### REQUIRED WORK:
Everything from the line with "Build this scene" through the line with "nt.links.new(bg.outputs[0], wo.inputs[0])" should be repeated exactly, both of those lines included, and nothing else.

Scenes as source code
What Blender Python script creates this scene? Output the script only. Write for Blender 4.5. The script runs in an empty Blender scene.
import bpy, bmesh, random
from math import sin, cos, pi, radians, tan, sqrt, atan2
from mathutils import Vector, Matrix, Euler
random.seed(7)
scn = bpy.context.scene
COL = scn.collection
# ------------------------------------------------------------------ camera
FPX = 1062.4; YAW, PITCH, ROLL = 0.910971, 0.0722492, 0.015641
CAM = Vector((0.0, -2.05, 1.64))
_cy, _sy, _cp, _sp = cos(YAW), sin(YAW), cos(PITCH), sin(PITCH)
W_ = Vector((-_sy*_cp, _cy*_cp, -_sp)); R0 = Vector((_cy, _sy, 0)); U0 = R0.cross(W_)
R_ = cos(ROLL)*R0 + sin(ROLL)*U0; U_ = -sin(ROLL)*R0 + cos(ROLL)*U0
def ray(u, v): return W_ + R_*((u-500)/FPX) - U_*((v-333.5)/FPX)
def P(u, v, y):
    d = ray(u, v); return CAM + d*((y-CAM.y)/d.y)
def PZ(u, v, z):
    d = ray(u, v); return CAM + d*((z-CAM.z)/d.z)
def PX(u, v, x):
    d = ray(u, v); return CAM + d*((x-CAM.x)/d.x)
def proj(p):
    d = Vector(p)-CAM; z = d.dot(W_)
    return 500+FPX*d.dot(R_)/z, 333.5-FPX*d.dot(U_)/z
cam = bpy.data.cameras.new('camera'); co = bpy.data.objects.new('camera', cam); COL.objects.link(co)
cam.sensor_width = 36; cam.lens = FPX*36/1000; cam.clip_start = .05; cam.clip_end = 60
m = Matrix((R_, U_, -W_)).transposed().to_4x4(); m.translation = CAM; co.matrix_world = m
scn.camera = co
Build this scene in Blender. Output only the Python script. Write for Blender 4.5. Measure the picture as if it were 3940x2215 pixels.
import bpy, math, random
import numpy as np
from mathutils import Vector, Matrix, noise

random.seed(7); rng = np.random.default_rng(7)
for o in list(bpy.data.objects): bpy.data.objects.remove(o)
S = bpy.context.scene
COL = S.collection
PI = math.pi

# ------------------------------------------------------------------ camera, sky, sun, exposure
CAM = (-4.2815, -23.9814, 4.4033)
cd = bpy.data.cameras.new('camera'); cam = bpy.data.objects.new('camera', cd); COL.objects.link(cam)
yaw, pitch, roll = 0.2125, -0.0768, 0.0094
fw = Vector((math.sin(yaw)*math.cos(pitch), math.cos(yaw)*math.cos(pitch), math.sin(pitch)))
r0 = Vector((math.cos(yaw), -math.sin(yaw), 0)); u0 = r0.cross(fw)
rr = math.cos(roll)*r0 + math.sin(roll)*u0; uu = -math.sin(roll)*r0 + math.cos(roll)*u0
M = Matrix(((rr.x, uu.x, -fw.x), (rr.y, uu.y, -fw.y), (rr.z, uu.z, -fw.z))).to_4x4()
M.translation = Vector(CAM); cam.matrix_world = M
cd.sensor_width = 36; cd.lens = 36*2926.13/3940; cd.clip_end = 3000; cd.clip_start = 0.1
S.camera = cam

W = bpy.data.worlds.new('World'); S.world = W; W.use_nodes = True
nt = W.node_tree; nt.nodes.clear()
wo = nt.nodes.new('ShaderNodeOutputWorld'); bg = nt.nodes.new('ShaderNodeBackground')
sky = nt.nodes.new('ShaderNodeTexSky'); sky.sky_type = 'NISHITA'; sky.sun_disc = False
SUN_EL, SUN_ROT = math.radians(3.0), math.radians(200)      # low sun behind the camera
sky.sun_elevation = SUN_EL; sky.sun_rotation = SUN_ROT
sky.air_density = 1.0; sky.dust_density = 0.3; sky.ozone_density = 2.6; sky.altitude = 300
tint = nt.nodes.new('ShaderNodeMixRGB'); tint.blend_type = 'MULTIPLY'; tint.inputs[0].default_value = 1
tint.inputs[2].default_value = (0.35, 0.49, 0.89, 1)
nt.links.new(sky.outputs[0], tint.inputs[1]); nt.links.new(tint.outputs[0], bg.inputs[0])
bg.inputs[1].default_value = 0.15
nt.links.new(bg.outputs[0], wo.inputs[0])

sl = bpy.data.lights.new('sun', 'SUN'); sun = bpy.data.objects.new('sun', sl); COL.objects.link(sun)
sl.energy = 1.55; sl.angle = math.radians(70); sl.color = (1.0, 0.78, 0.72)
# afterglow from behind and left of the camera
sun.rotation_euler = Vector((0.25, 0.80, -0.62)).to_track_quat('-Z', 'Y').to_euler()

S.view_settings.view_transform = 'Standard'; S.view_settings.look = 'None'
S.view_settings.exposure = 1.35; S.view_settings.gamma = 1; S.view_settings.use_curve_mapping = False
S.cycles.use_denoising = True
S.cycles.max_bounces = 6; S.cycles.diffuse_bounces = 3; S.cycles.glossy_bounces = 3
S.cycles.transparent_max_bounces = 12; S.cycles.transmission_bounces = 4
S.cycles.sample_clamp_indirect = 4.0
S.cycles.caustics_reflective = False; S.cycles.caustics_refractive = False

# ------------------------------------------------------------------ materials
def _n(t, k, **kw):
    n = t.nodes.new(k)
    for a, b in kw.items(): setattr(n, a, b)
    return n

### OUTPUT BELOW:
Build this scene in Blender. Output only the Python script. Write for Blender 4.5. Measure the picture as if it were 3940x2215 pixels.
import bpy, math, random
import numpy as np
from mathutils import Vector, Matrix, noise

random.seed(7); rng = np.random.default_rng(7)
for o in list(bpy.data.objects): bpy.data.objects.remove(o)
S = bpy.context.scene
COL = S.collection
PI = math.pi

# ------------------------------------------------------------------ camera, sky, sun, exposure
CAM = (-4.2815, -23.9814, 4.4033)
cd = bpy.data.cameras.new('camera'); cam = bpy.data.objects.new('camera', cd); COL.objects.link(cam)
yaw, pitch, roll = 0.2125, -0.0768, 0.0094
fw = Vector((math.sin(yaw)*math.cos(pitch), math.cos(yaw)*math.cos(pitch), math.sin(pitch)))
r0 = Vector((math.cos(yaw), -math.sin(yaw), 0)); u0 = r0.cross(fw)
rr = math.cos(roll)*r0 + math.sin(roll)*u0; uu = -math.sin(roll)*r0 + math.cos(roll)*u0
M = Matrix(((rr.x, uu.x, -fw.x), (rr.y, uu.y, -fw.y), (rr.z, uu.z, -fw.z))).to_4x4()
M.translation = Vector(CAM); cam.matrix_world = M
cd.sensor_width = 36; cd.lens = 36*2926.13/3940; cd.clip_end = 3000; cd.clip_start = 0.1
S.camera = cam

W = bpy.data.worlds.new('World'); S.world = W; W.use_nodes = True
nt = W.node_tree; nt.nodes.clear()
wo = nt.nodes.new('ShaderNodeOutputWorld'); bg = nt.nodes.new('ShaderNodeBackground')
sky = nt.nodes.new('ShaderNodeTexSky'); sky.sky_type = 'NISHITA'; sky.sun_disc = False
SUN_EL, SUN_ROT = math.radians(3.0), math.radians(200)      # low sun behind the camera
sky.sun_elevation = SUN_EL; sky.sun_rotation = SUN_ROT
sky.air_density = 1.0; sky.dust_density = 0.3; sky.ozone_density = 2.6; sky.altitude = 300
tint = nt.nodes.new('ShaderNodeMixRGB'); tint.blend_type = 'MULTIPLY'; tint.inputs[0].default_value = 1
tint.inputs[2].default_value = (0.35, 0.49, 0.89, 1)
nt.links.new(sky.outputs[0], tint.inputs[1]); nt.links.new(tint.outputs[0], bg.inputs[0])
bg.inputs[1].default_value = 0.15
nt.links.new(bg.outputs[0], wo.inputs[0])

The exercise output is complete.